The attitude of the offended is as equally as important as the remorse of the offender. The offender may be sincere in his apology, but cannot be forgiven if the offended remains hurt by the misdeed or has hurt feelings directed towards the offender. This factor comes down to the pain the offended is causing himself. Thus, the offended becomes the offender.

This inability to forgive, in essence, is revenge. The original offended desires for his offender to experience equal or more pain and suffering. If forgiveness is not sought by both parties this act of revenge becomes an unbreakable cycle that only forgiveness is able to shatter.

The importance of the relationship prior to the offense comes to the forefront. If the relationship had any significance then it should outweigh the offense. Both parties need to come to this conclusion independently of one another, with the intent to speak about the offense and their relationship prior, present, and future of the current time.
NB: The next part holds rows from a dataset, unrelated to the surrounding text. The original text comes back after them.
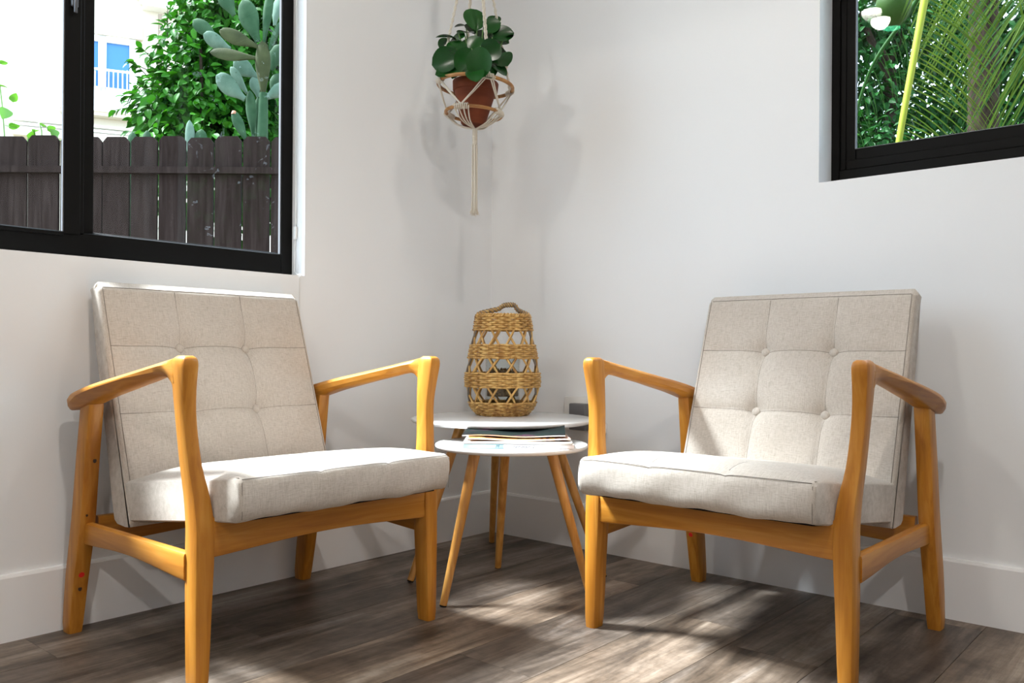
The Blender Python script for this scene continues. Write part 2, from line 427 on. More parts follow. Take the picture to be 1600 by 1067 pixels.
# ================================================================== ARMCHAIRS
def make_chair():
    root = bpy.data.objects.new('armchair', None); COL.objects.link(root)
    # ---- legs
    FRONT = [  # z, outer x, inner x, front y, back y
        (0.000, .3035, .2775, -.3240, -.2850), (.012, .3045, .2760, -.3255, -.2835), (.16, .3055, .2700, -.3265, -.2810), (.25, .3055, .2660, -.3265, -.2800), (.305, .3050, .2655, -.3250, -.2800),
        (.36, .3070, .2710, -.3180, -.2760), (.42, .3120, .2820, -.3080, -.2700), (.51, .3180, .2890, -.3000, -.2630), (.565, .3225, .2920, -.3060, -.2610), (.598, .3250, .2925, -.3120, -.2620), (.612, .3248, .2930, -.3125, -.2640), (.6185, .3225, .2950, -.3100, -.2680), (.6225, .3180, .2990, -.3050, -.2740)]
    REAR = [  # z, front y, back y, outer x, inner x
        (0.0, .2030, .2360, .3200, .2950), (.012, .2010, .2370, .3215, .2935), (.12, .1790, .2220, .3220, .2910), (.20, .1610, .2070, .3210, .2890), (.26, .1500, .1960, .3200, .2880),
        (.40, .1330, .1770, .3180, .2870), (.515, .1170, .1600, .3160, .2860)]
    for sg in (-1, 1):
        secs = []
        for z in [.598 * k / 30 for k in range(31)] + [.606, .612, .616, .6185, .621, .6225]:
            xo, xi, yf, yb = smooth_table(FRONT, z)
            q = rrect(xi, xo, yf, yb, .007, 2); secs.append([(sg * a, b, z) for a, b in q])
        MB().loft(secs).build('leg', M['wood_z'], root, 30)
        secs = []
        for k in range(25):
            z = .515 * k / 24
            yf, yb, xo, xi = smooth_table(REAR, z)
            q = rrect(xi - .003, xo + .001, yf - .006, yb, .006, 2); secs.append([(sg * a, b, z) for a, b in q])
        lg = MB().loft(secs).build('leg', M['wood_z'], root, 30)
        if sg < 0:
            m = MB(); yf, yb, xo, xi = smooth_table(REAR, .135)
            m.tube([(-.3065, yf - .005, .135), (-.3065, yf - .0066, .1345)], .0062, 14)
            st = m.build('sticker', M['red'], lg); st['label'] = 'small round red sticker'
    # ---- arms: swept along y
        ARM = [  # y, inner x, outer x, bottom z, top z
            (-.3000, .2950, .3230, .5950, .6130), (-.2900, .2935, .3245, .5850, .6205), (-.2740, .2932, .3252, .5500, .6205), (-.2660, .2930, .3255, .5580, .6190), (-.2580, .2926, .3258, .5690, .6172),
            (-.2450, .2915, .3270, .5790, .6145), (-.2200, .2890, .3300, .5815, .6095), (-.1500, .2830, .3360, .5690, .5960), (-.0500, .2770, .3420, .5500, .5780), (.0500, .2740, .3440, .5300, .5610),
            (.1200, .2750, .3420, .5120, .5480), (.1700, .2790, .3370, .5010, .5370), (.1950, .2860, .3300, .4980, .5280), (.2040, .2950, .3200, .5030, .5200)]
        secs = []; ys_ = []
        for a, b in zip(ARM, ARM[1:]):
            n = 4 if b[0] - a[0] > .03 else 2
            ys_ += [a[0] + (b[0] - a[0]) * k / n for k in range(n)]
        ys_.append(ARM[-1][0])
        for y in ys_:
            xi, xo, zb, zt = smooth_table(ARM, y); h = zt - zb; w = xo - xi
            k = min(1, max(0, (y + .25) / .15)); k = k * min(1, max(0, (.20 - y) / .08))
            rb = .006 + .004 * k
            pts = []
            pts += [(xo - .004, zt - .003), (xo - .010, zt)]
            pts += [(xi + .010, zt), (xi + .004, zt - .003), (xi, zt - h * .30)]
            pts += [(xi + .002, zb + h * .30), (xi + rb, zb + .002), (xi + rb + .006, zb)]
            pts += [(xo - rb - .012 * k - .004, zb), (xo - rb - .009 * k, zb + .002 + .002 * k), (xo - .002 * (1 - k), zb + h * (.30 + .32 * k)), (xo, zt - h * .28)]
            secs.append([(sg * a, y, b) for a, b in pts])
        MB().loft(secs).build('arm', M['wood_y'], root, 35)
    # ---- side stretchers with a slight arch underneath
        secs = []
        for k in range(17):
            t = k / 16; y = -.288 + .462 * t
            zt = .256 - .004 * t; zb = .203 + .010 * math.sin(PI * t) ** 1.5
            q = rrect(.2870, .3090, zb, zt, .006, 2); secs.append([(sg * a, y, b) for a, b in q])
        MB().loft(secs).build('stretcher', M['wood_y'], root, 30)
    # ---- front and back rails
    for nm, yc, zt, zb, dep, arch in (('front_rail', -.309, .322, .245, .024, .012), ('back_rail', .168, .262, .195, .022, .010)):
        secs = []
        for k in range(21):
            t = k / 20; x = -.276 + .552 * t
            z_b = zb + arch * math.sin(PI * t) ** 1.3
            q = rrect(yc - dep / 2, yc + dep / 2, z_b, zt, .005, 2); secs.append([(x, a, b) for a, b in q])
        MB().loft(secs).build(nm, M['wood_x'], root, 30)
    # ---- black cloth under the cushions
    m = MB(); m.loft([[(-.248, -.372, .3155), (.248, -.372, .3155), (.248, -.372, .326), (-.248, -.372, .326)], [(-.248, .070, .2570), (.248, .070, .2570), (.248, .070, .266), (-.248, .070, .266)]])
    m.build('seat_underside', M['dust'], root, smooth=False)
    # ---- backrest
    W = .2585
    BX, ZU, ZL = .0875, .6425, .4925
    F0, F1 = Vector((0, .014, .258)), Vector((0, .1915, .783))       # front face line, bottom to top
    fd = (F1 - F0).normalized(); fn = Vector((0, -fd.z, fd.y)); L = (F1 - F0).length
    def s_of(z): return (z - F0.z) / (F1.z - F0.z)
    SU, SL = s_of(ZU), s_of(ZL)
    def puff(x, s):
        d = 0.0
        e = min(1, (1 - s) * L / .05) * min(1, (W - abs(x)) / .05)
        for sx in (-BX, BX): d -= .0035 * math.exp(-((x - sx) / .0055) ** 2) + .0032 * math.exp(-((x - sx) / .022) ** 2)
        for q in (SU, SL): d -= .0035 * math.exp(-((s - q) * L / .0055) ** 2) + .0032 * math.exp(-((s - q) * L / .022) ** 2)
        for sx in (-BX, BX):
            for q in (SU, SL):
                rr = ((x - sx) ** 2 + ((s - q) * L) ** 2)
                d -= .0085 * math.exp(-rr / .020 ** 2) + .0105 * math.exp(-rr / .048 ** 2)
        return d * max(0, e) + .012 * max(0, 1 - (x / W) ** 2) * math.sin(PI * min(1, max(0, s))) ** .7
    def front(x, s): return F0 + fd * (L * s) + fn * puff(x, s) + Vector((x, 0, 0))
    # section in (y, z): front side dense, top, rear, bottom
    rear = [(.236, .770), (.228, .755), (.205, .640), (.178, .545), (.146, .425), (.115, .300), (.098, .262)]
    xs = []
    n = 84
    for k in range(n + 1): xs.append(-W + 2 * W * k / n)
    ends = [(W + .0055, .55), (W + .0105, 1.0)]
    secs = []
    def section(x, ins):
        pts = []
        NS = 90
        for k in range(NS + 1):
            s = k / NS
            p = front(max(-W, min(W, x)), s); p.x = x
            # rounding at the top edge
            tt = max(0, (s - .972) / .028); p = p - fn * (.009 * tt ** 2.2)
            bb = max(0, (.03 - s) / .03); p = p - fn * (.010 * bb ** 2)
            p = p - fn * (.007 * ins ** 2)
            pts.append((x, p.y, p.z))
        topc = 1 - (x / W) ** 2
        for (y, z) in [(.2085, .7885 + .001 * topc), (.224, .7845)] + rear:
            dy = -.006 * ins if y > .1 else 0
            dz = -.004 * ins if z > .77 else 0
            pts.append((x, y + dy, z + dz))
        for (y, z) in ((.084, .254), (.045, .252), (.024, .254)): pts.append((x, y, z))
        if ins:   # inset toward the section's own middle line
            pts = [(x, y, z - (.006 * ins if z > .775 else 0)) for (x, y, z) in pts]
        return pts
    secs.append(section(-W - .0085, 1.0)); secs.append(section(-W - .005, .5))
    for x in xs: secs.append(section(x, 0))
    secs.append(section(W + .005, .5)); secs.append(section(W + .0085, 1.0))
    bk = MB().loft(secs).build('backrest', M['linen'], root, 50)
    m = MB()
    def seam(pf, a, b, n=60, r=.0007): m.tube([pf(a + (b - a) * k / n) for k in range(n + 1)], r, 4)
    for sx in (-BX, BX): seam(lambda s: front(sx, s) + fn * .0002, .08, .98)
    for q in (SU, SL): seam(lambda x: front(x, q) + fn * .0002, -W, W)
    seam(lambda x: front(x, .988) - fn * .0022, -W + .003, W - .003)
    for sx in (-W + .001, W - .001): seam(lambda s: front(sx, s) + fn * .0004, .12, .985)
    m.build('seam', M['thread'], bk)
    for sx in (-BX, BX):
        for q in (SU, SL):
            c = front(sx, q)
            prof = [(.0115, -.004), (.0118, -.001), (.0112, .0025), (.0085, .0052), (.0045, .0066), (.0003, .0070)]
            me = MB().lathe(prof, 20)
            rot = fn.to_track_quat('Z', 'Y').to_matrix()
            me.v = [tuple(rot @ Vector(p) + c + fn * .0055) for p in me.v]
            bt = me.build('button', M['linen'], bk, 60)
            e = MB(); ring = [tuple(rot @ Vector((.0118 * math.cos(a), .0118 * math.sin(a), 0)) + c + fn * .0035) for a in [2 * PI * k / 24 for k in range(24)]]
            e.tube(ring, .0009, 4, closed=True); e.build('button_edge', M['thread'], bk)
    # ---- seat cushion
    def top(x, y):
        t = (y + .396) / .46
        z = .404 - .056 * t
        ex = max(0, 1 - (x / W) ** 6); ey = max(0, 1 - abs(2 * min(max(t, 0), 1) - 1) ** 5)
        d = .026 * ex * ey
        for sx in (-BX, BX): d -= (.0022 * math.exp(-((x - sx) / .004) ** 2) + .0015 * math.exp(-((x - sx) / .02) ** 2)) * min(1, max(0, (W - abs(x)) / .03))
        return z + d
    def wave(x): return .0016 * math.sin(x * 31 + .6) + .0008 * math.sin(x * 83)
    def ssec(x, ins):
        xx = max(-W, min(W, x)); pts = []
        NS = 46
        yF, yR = -.400, .060
        for k in range(NS + 1):
            y = yR + (yF - yR) * k / NS
            z = top(xx, y) - .006 * ins
            tt = max(0, (k / NS - .955) / .045); z -= .005 * tt ** 2 ; y += .004 * ins * tt
            pts.append((x, y, z))
        for k, (dy, z) in enumerate(((-.0052, .392), (-.0075, .380), (-.0085, .362), (-.0075, .345), (-.0035, .331), (.004, .3225), (.016, .319))):
            pts.append((x, yF + dy + (.005 * ins) + .0015 * math.sin(x * 40 + k), z + .003 * ins * (1 if z < .34 else 0) + wave(xx)))
        for k in range(1, 9):
            t = k / 8; pts.append((x, -.384 + (.078 + .384) * t, .3185 - .060 * t + .004 * ins))
        return pts
    secs = [ssec(-W - .0075, 1.0), ssec(-W - .0045, .5)] + [ssec(x, 0) for x in xs] + [ssec(W + .0045, .5), ssec(W + .0075, 1.0)]
    st = MB().loft(secs).build('seat', M['linen'], root, 50)
    m = MB()
    for sx in (-BX, BX): seam(lambda y: Vector((sx, y, top(sx, y) + .0003)), -.385, .05)
    seam(lambda x: Vector((x, -.4025, top(x, -.4) - .0055)), -W, W)
    for sx in (-W - .002, W + .002):
        seam(lambda y: Vector((sx, y, top(W, y) - .0025)), -.395, .05)
        seam(lambda z: Vector((sx, -.4055 - .0015 * math.sin((z - .32) / .075 * PI), z)), .326, .394, 12)
    m.build('seam', M['thread'], st)
    return root
M['red'] = mat('red_sticker', (.75, .02, .015), .5)
chair = make_chair()
chair.location = (.2450, -1.1207, 0); chair.rotation_euler = (0, 0, R(89.48))
tag(chair, 'beige linen armchair with honey wood frame below the wide black left window', 'armchair', 'matching mid-century armchairs')
chair2 = copy_tree(chair)
chair2.location = (1.1724, -.3074, 0); chair2.rotation_euler = (0, 0, R(-.454))
tag(chair2, 'pale linen armchair with honey wood frame against the wall under the high right window', 'armchair', 'matching mid-century armchairs')
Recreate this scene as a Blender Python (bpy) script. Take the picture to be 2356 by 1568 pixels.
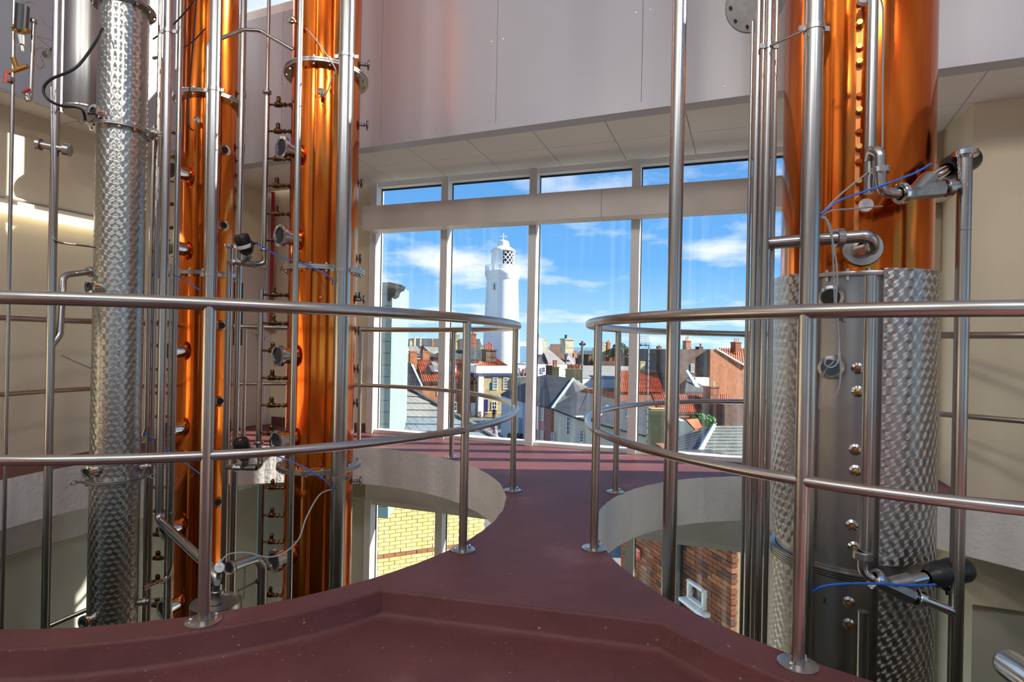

Forgiveness of self is important in the whole process of forgiveness of the other person. An offense is usually not an act committed by one person alone. The offender may have done the initial misdeed, but the offended may commit a counter measure of holding a grudge.

In order to be capable of forgiving the offender the offended first needs to forgive himself for the negative feelings he may have towards the offender. And on the other hand, the offender needs to forgive himself for committing the offense in the first place before he can seek true forgiveness.

This method may not always stand true. Forgiveness may come by other means. We must seek forgiveness from God the Father daily. Every sin, no matter how small or how large, God is able to forgive, if we the offenders seek Him in truth and humility. We must also ask the Father for the ability to forgive self, as well as to forgive others. This is another amazing gift He bestows upon us by means of the Holy Spirit through the death and resurrection of Christ Jesus, our Lord and Saviour.